En la Inmaculada el Adviento se realiza plenamente, es más, es gracias a Ella que la venida de Jesús se pudo realizar. Su “he aquí la sierva del Señor, hágase en mí según tu palabra” (Lc 1, 38) hizo que el cielo se abriese y la espera de las gentes se cumpla finalmente, porque llega el Esperado por todos: nuestro Señor Jesús.
Isaías no habría nunca podido imaginar en qué medida se habría realizado su profecía, “he aquí que una Virgen está encinta y va a dar a luz un hijo, y le pondrá por nombre Emmanuel, Dios con nosotros” (Is 7,14) y la súplica “destilad, cielos, como rocío de lo alto, derramad, nubes, al Justo. Ábrase la tierra y germine el Salvador” (Is 45,8).

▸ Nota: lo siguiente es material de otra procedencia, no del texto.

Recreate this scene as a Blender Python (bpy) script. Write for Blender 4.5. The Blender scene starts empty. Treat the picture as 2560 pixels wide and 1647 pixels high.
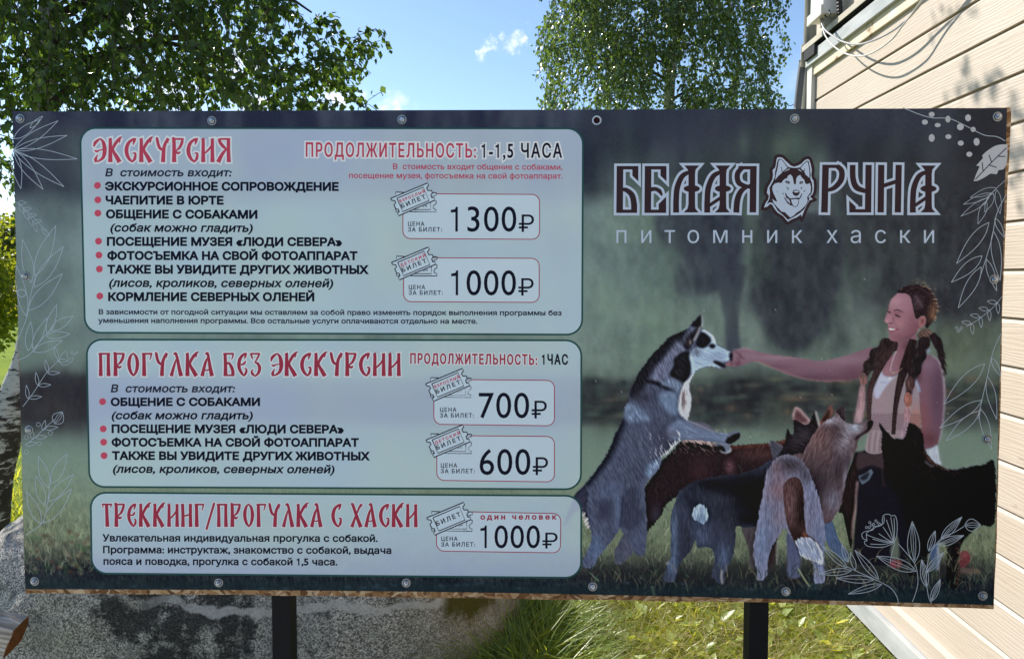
import bpy, bmesh, math, random
import numpy as np
from mathutils import Vector, Matrix
from mathutils.geometry import delaunay_2d_cdt
random.seed(7); RNG = np.random.default_rng(7)
SC = bpy.context.scene
COL = SC.collection
R = math.radians

# ------------------------------------------------------------------ camera, sky, sun, exposure
FPX, CX, CY = 1707.0, 1280.0, 823.5          # focal length and centre of the 2560 px wide photograph
EYE = Vector((0, 0, 1.64))
PITCH = math.atan((823.5 - 690) / FPX)        # camera looks a little down
YAW = math.atan(50 / FPX)                     # and a little to the left of the cabin wall's direction
cam_d = bpy.data.cameras.new('camera'); cam = bpy.data.objects.new('camera', cam_d); COL.objects.link(cam)
cam_d.sensor_width = 36; cam_d.lens = 36 * FPX / 2560; cam_d.clip_start = .05; cam_d.clip_end = 2000
cam.location = EYE; cam.rotation_euler = (R(90) - PITCH, 0, YAW)
SC.camera = cam
CM = cam.rotation_euler.to_matrix()

SUN_DIR = Vector((-.60, .55, .68)).normalized()    # towards the sun: left, behind the sign, 38 degrees up
SUN_EL = math.asin(SUN_DIR.z); SUN_AZ = math.atan2(SUN_DIR.x, SUN_DIR.y)
sun_d = bpy.data.lights.new('sun', 'SUN'); sun = bpy.data.objects.new('sun', sun_d); COL.objects.link(sun)
sun_d.energy = 5.0; sun_d.angle = R(.5); sun_d.color = (1, .93, .82)
sun.rotation_euler = SUN_DIR.to_track_quat('Z', 'Y').to_euler()
sun.location = (-20, 15, 20)

W = bpy.data.worlds.new('World'); SC.world = W; W.use_nodes = True
wt = W.node_tree; wt.nodes.clear()
def wn(t, **k):
    n = wt.nodes.new(t)
    for a, b in k.items(): setattr(n, a, b)
    return n
sky = wn('ShaderNodeTexSky', sky_type='NISHITA', sun_disc=False, sun_elevation=SUN_EL, sun_rotation=SUN_AZ,
         air_density=1.0, dust_density=.15, ozone_density=2.6)
bg = wn('ShaderNodeBackground'); bg.inputs[1].default_value = .115
wo = wn('ShaderNodeOutputWorld'); tc = wn('ShaderNodeTexCoord')
def pxdir(x, y):
    return (CM @ Vector(((x - CX) / FPX, -(y - CY) / FPX, -1))).normalized()
dn = wn('ShaderNodeTexNoise'); dn.inputs['Scale'].default_value = 34; dn.inputs['Detail'].default_value = 5; dn.inputs['Roughness'].default_value = .6
wt.links.new(tc.outputs['Generated'], dn.inputs['Vector'])
ds = wn('ShaderNodeVectorMath', operation='SUBTRACT'); ds.inputs[1].default_value = (.5, .5, .5); wt.links.new(dn.outputs['Color'], ds.inputs[0])
dm_ = wn('ShaderNodeVectorMath', operation='MULTIPLY_ADD'); dm_.inputs[1].default_value = (.085, .085, .06); wt.links.new(ds.outputs[0], dm_.inputs[0]); wt.links.new(tc.outputs['Generated'], dm_.inputs[2])
# small fair-weather clouds: soft discs on the sky broken up by noise
nz = wn('ShaderNodeTexNoise'); nz.inputs['Scale'].default_value = 30; nz.inputs['Detail'].default_value = 6
nz.inputs['Roughness'].default_value = .62
wt.links.new(tc.outputs['Generated'], nz.inputs['Vector'])
clouds = [(1268, 92, .019, 1.25), (1296, 101, .015, 1.1), (1215, 122, .014, 1.0), (1355, 40, .012, .55), (845, 262, .042, .9), (985, 262, .03, .9),
          (580, 150, .05, 1.0), (430, 230, .05, .9), (330, 40, .05, .9), (640, 262, .04, .8), (2000, 190, .05, .12)]
acc = None
for (x, y, rad, amt) in clouds:
    d = pxdir(x, y)
    v = wn('ShaderNodeVectorMath', operation='DISTANCE'); v.inputs[1].default_value = d
    wt.links.new(dm_.outputs[0], v.inputs[0])
    m = wn('ShaderNodeMapRange'); m.interpolation_type = 'SMOOTHSTEP'
    m.inputs['From Min'].default_value = 0; m.inputs['From Max'].default_value = rad
    m.inputs['To Min'].default_value = amt; m.inputs['To Max'].default_value = 0
    wt.links.new(v.outputs['Value'], m.inputs['Value'])
    if acc is None: acc = m.outputs[0]
    else:
        a = wn('ShaderNodeMath', operation='MAXIMUM'); wt.links.new(acc, a.inputs[0]); wt.links.new(m.outputs[0], a.inputs[1]); acc = a.outputs[0]
mul = wn('ShaderNodeMath', operation='MULTIPLY'); wt.links.new(acc, mul.inputs[0])
mr = wn('ShaderNodeMapRange'); mr.inputs['From Min'].default_value = .40; mr.inputs['From Max'].default_value = .66
wt.links.new(nz.outputs['Fac'], mr.inputs['Value']); wt.links.new(mr.outputs[0], mul.inputs[1])
cl = wn('ShaderNodeMath', operation='MULTIPLY', use_clamp=True); cl.inputs[1].default_value = 1.3
wt.links.new(mul.outputs[0], cl.inputs[0])
mx = wn('ShaderNodeMix', data_type='RGBA'); mx.inputs[7].default_value = (7.6, 7.8, 8.2, 1)
wt.links.new(cl.outputs[0], mx.inputs[0]); wt.links.new(sky.outputs[0], mx.inputs[6])
wt.links.new(mx.outputs[2], bg.inputs[0]); wt.links.new(bg.outputs[0], wo.inputs[0])

SC.view_settings.view_transform = 'Standard'; SC.view_settings.look = 'None'
SC.view_settings.exposure = .7; SC.view_settings.gamma = 1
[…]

Al inicio del tiempo de Adviento brilla, por lo tanto, en todo su esplendor, la luz de la Inmaculada, que nos toca con su ternura y su calor para introducirnos en el misterio del Sol que es Jesús y que surge, gracias a Ella, en nuestros corazones:
Un arcángel excelso fue enviado del cielo
a decir "Dios te salve" a María.
Contemplándote, oh Dios, hecho hombre
por virtud de su angélico anuncio,
extasiado quedó ante la Virgen,
y así le cantaba:
Salve, por Ti resplandece la dicha;
Salve, por Ti se eclipsa la pena.
Salve, levantas a Adán, el caído;
Salve, rescatas el llanto de Eva.
Salve, oh Cima encumbrada - a la mente del hombre;
Salve, Abismo insondable - a los ojos del ángel.
Salve, Tú eres de veras - el trono del Rey;
Salve, Tú llevas en Ti - al que todo sostiene.
Salve, Lucero que el Sol nos anuncia;
Salve, Regazo del Dios que se encarna.
Salve, por Ti la creación se renueva;
Salve, por Ti el Creador nace Niño.
Salve, ¡Virgen y Esposa!
(Del himno litúrgico “Akathistos”, que se remonta al siglo V).